Kadınlar halı ve kilimleri iletişim aracı olarak kullandı

Geleneksel El Sanatları Bölümü Dr. Öğr. Üyesi Ülkü Küçükkurt ise ilkel insanın kadının doğurganlığı ile doğanın üretkenliğini bağdaştırarak Ana Tanrıça Kibele kültürünü geliştirdiğini ifade etti. Küçükkurt, “Kibele’de çağlar boyu doğurganlık, üreme ve bereket sembolü olmuş. Halı, kilim, örgü ve işleme sanatlarımızda Kibele, ‘eli böğründe, eli belinde, analı kız, oynayan kadın’ gibi isimlerde dokumalardaki yerini almış. Özellikle geleneksel el sanatları alanında kadınların teknik ve artistik başarıları ön plana çıkmış. Önceleri günlük ihtiyaçları gidermek amacıyla üretilen kıyafet halı, kilim, örtü gibi eşyaların kadının içinde var olan süsleme ve süslenme isteğiyle kendi motiflerde renklerde göstermiş. Bu el sanatlarına yansımış. Halı ve kilimlerde kadınlar duygu, düşünce ve isteklerini renk ve şekillerde bir iletişim aracı olarak kullanmışlar” dedi.

Resim Bölümü Arş. Gör. Yasemin Kaplan konuşmasını Linda Nochlin’in 1971 yılında yayımlanan “Neden Hiç Büyük Kadın Sanatçı Yok?” makalesi üzerinden yapacağını ifade ederek şunları kaydetti:

“Neden Hiç Büyük Kadın Sanatçı Yok? Erkeklerle kadınlar eşitse neden hiç büyük kadın sanatçı, besteci ya da siyasetçi yok diye sorguluyor. Konunun özünü çarpıtarak şunu söylemek istiyor. Hiç büyük kadın sanatçı yok çünkü kadınlar büyük olamaz diye gönderme yapıyor. Erkeklerin yerine kadınların bir şey yaratmasının olanaksızlığını gösteren bir sürü bilimsel makale yayımlanıyor.

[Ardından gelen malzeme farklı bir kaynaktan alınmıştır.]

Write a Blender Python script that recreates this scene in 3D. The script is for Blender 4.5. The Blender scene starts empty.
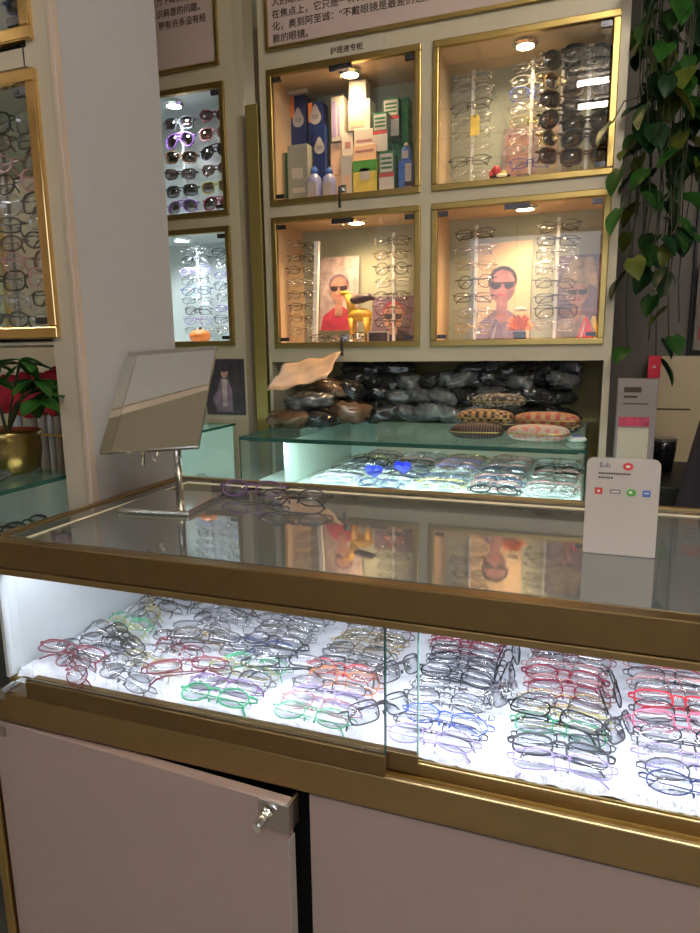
import bpy, bmesh, math, random
from math import sin, cos, pi, radians as rad
from mathutils import Vector, Matrix, Euler
random.seed(7)
S = bpy.context.scene
C = S.collection
# ------------------------------------------------------------------ materials
MATS = {}
def mat(name, col, rough=.5, metal=0., bump=0., scale=60., var=0., emit=None, es=0., coat=0., trans=0., pattern=None):
    m = bpy.data.materials.new(name); m.use_nodes = True
    nt = m.node_tree; b = nt.nodes['Principled BSDF']
    b.inputs['Base Color'].default_value = (*col, 1); b.inputs['Roughness'].default_value = rough
    b.inputs['Metallic'].default_value = metal
    if coat: b.inputs['Coat Weight'].default_value = coat; b.inputs['Coat Roughness'].default_value = .05
    if trans: b.inputs['Transmission Weight'].default_value = trans
    if emit: b.inputs['Emission Color'].default_value = (*emit, 1); b.inputs['Emission Strength'].default_value = es
    tc = nt.nodes.new('ShaderNodeTexCoord')
    n = nt.nodes.new('ShaderNodeTexNoise'); n.inputs['Scale'].default_value = scale; n.inputs['Detail'].default_value = 4
    nt.links.new(tc.outputs['Object'], n.inputs['Vector'])
    if var:
        r = nt.nodes.new('ShaderNodeValToRGB'); r.color_ramp.elements[0].position = .3; r.color_ramp.elements[1].position = .7
        r.color_ramp.elements[0].color = (*[c*(1-var) for c in col], 1)
        r.color_ramp.elements[1].color = (*[min(1, c*(1+var)) for c in col], 1)
        nt.links.new(n.outputs['Fac'], r.inputs['Fac']); nt.links.new(r.outputs['Color'], b.inputs['Base Color'])
    if bump:
        bp = nt.nodes.new('ShaderNodeBump'); bp.inputs['Strength'].default_value = bump; bp.inputs['Distance'].default_value = .002
        nt.links.new(n.outputs['Fac'], bp.inputs['Height']); nt.links.new(bp.outputs['Normal'], b.inputs['Normal'])
    if pattern:
        kind, col2, sc = pattern
        if kind == 'check':
            t = nt.nodes.new('ShaderNodeTexChecker'); t.inputs['Scale'].default_value = sc
            t.inputs['Color1'].default_value = (*col, 1); t.inputs['Color2'].default_value = (*col2, 1)
            nt.links.new(tc.outputs['Object'], t.inputs['Vector']); nt.links.new(t.outputs['Color'], b.inputs['Base Color'])
        else:
            if kind == 'wave':
                t = nt.nodes.new('ShaderNodeTexWave'); t.inputs['Scale'].default_value = sc
                t.inputs['Distortion'].default_value = 3; t.inputs['Detail'].default_value = 2
            else:
                t = nt.nodes.new('ShaderNodeTexVoronoi'); t.inputs['Scale'].default_value = sc
            nt.links.new(tc.outputs['Object'], t.inputs['Vector'])
            r = nt.nodes.new('ShaderNodeValToRGB'); r.color_ramp.elements[0].position = .35; r.color_ramp.elements[1].position = .55
            r.color_ramp.elements[0].color = (*col, 1); r.color_ramp.elements[1].color = (*col2, 1)
            nt.links.new(t.outputs[0], r.inputs['Fac']); nt.links.new(r.outputs['Color'], b.inputs['Base Color'])
    MATS[name] = m
    return m
def glassmat(name, tint=(1, 1, 1), refl=.08, rough=0., fres=True, gcol=(1, 1, 1), streak=0., haze=0.):
    m = bpy.data.materials.new(name); m.use_nodes = True; nt = m.node_tree; nt.nodes.clear()
    o = nt.nodes.new('ShaderNodeOutputMaterial'); mx = nt.nodes.new('ShaderNodeMixShader')
    t = nt.nodes.new('ShaderNodeBsdfTransparent'); g = nt.nodes.new('ShaderNodeBsdfGlossy')
    t.inputs['Color'].default_value = (*tint, 1); g.inputs['Roughness'].default_value = rough; g.inputs['Color'].default_value = (*gcol, 1)
    if fres:
        f = nt.nodes.new('ShaderNodeLayerWeight'); f.inputs['Blend'].default_value = .5
        pw = nt.nodes.new('ShaderNodeMath'); pw.operation = 'POWER'; pw.inputs[1].default_value = 5
        ma = nt.nodes.new('ShaderNodeMath'); ma.operation = 'MULTIPLY_ADD'
        ma.inputs[1].default_value = .9; ma.inputs[2].default_value = refl
        nt.links.new(f.outputs['Facing'], pw.inputs[0]); nt.links.new(pw.outputs[0], ma.inputs[0]); nt.links.new(ma.outputs[0], mx.inputs[0])
    else: mx.inputs[0].default_value = refl
    if streak:
        tc = nt.nodes.new('ShaderNodeTexCoord'); n = nt.nodes.new('ShaderNodeTexNoise'); n.inputs['Scale'].default_value = 9
        bp = nt.nodes.new('ShaderNodeBump'); bp.inputs['Strength'].default_value = streak; bp.inputs['Distance'].default_value = .003
        nt.links.new(tc.outputs['Object'], n.inputs['Vector']); nt.links.new(n.outputs['Fac'], bp.inputs['Height'])
        nt.links.new(bp.outputs['Normal'], g.inputs['Normal'])
    nt.links.new(t.outputs[0], mx.inputs[1]); nt.links.new(g.outputs[0], mx.inputs[2])
    if haze:
        df = nt.nodes.new('ShaderNodeBsdfDiffuse'); df.inputs['Color'].default_value = (.62, .60, .56, 1); m2 = nt.nodes.new('ShaderNodeMixShader'); m2.inputs[0].default_value = haze
        nt.links.new(mx.outputs[0], m2.inputs[1]); nt.links.new(df.outputs[0], m2.inputs[2]); nt.links.new(m2.outputs[0], o.inputs[0])
    else: nt.links.new(mx.outputs[0], o.inputs[0])
    MATS[name] = m
    return m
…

Bunca yıldır neredeyse erkekler ve kadınların eşit konumda olmalarına rağmen görsel sanatlarda hala nasıl kadınların bir şekilde başarıya ulaşamadıkları üzerinde yoğunlaşıyor ve bunu bir şaşkınlık ibaresi olarak belirtiyor. Bunun üzerine feministlerde bu soruyu alıp tarih boyunca hangi kadın sanatçılar var bunları araştırıyorlar. Onların değerlerini, üretkenliklerini kendi içlerindeki savaşlarını çıkarmaya çalışıyorlar.”

Söyleşi soru cevabın ardından sona erdi.